A semi-analytical heat transfer model for deep borehole heat exchanger considering groundwater seepage

Abstract

Groundwater seepage has important effect on the deep borehole heat exchanger (DBHE, having a depth of about 1000–3000 m) performance, but there is lack of efficient analytical or semi-analytical heat transfer model of DBHE considering groundwater seepage. By combing the temperature response functions (G-functions) of moving infinite line source (MILS) model, steady-state MILS model and steady-state moving infinite cylindrical source (MICS) model, a composite G-function is developed to analyze the MICS problem in the DBHE with groundwater seepage. Subsequently a semi-analytical model of DBHE is proposed based on the composite G-function to analyze the DBHE performance with groundwater seepage. The composite G-function and semi-analytical model are verified by comparison with numerical, analytical and experimental results.

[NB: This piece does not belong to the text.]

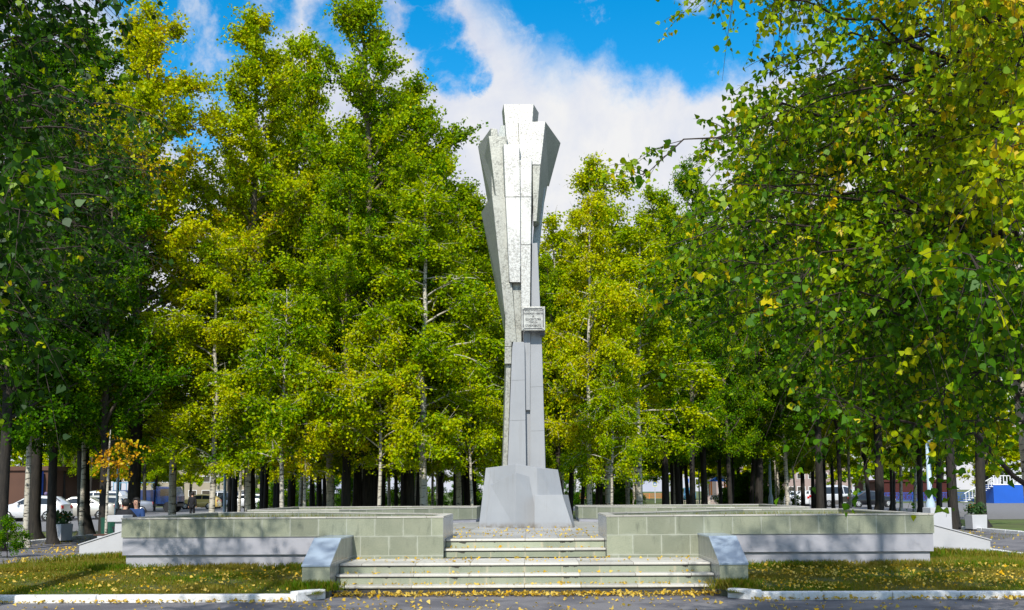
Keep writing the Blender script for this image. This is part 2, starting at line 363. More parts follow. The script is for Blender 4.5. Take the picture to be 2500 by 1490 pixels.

The composite G-function matches well with the G-function of numerical MICS model for different Péclet numbers (Pe) except during short time, and has higher precision than the G-function of MILS model. The proposed semi-analytical model using the composite G-function matches well with a 3D numerical model for different Darcy velocities at the infinite distance (u∞) and borehole radii (rb), and has higher precision than that using the G-function of MILS model. The proposed semi-analytical model is also applied to a field test of DBHE, and the result shows that the proposed semi-analytical model matches well with experimental data. The results indicate that the proposed semi-analytical model using the composite G-function is efficient to predict the DBHE performance in wide ranges.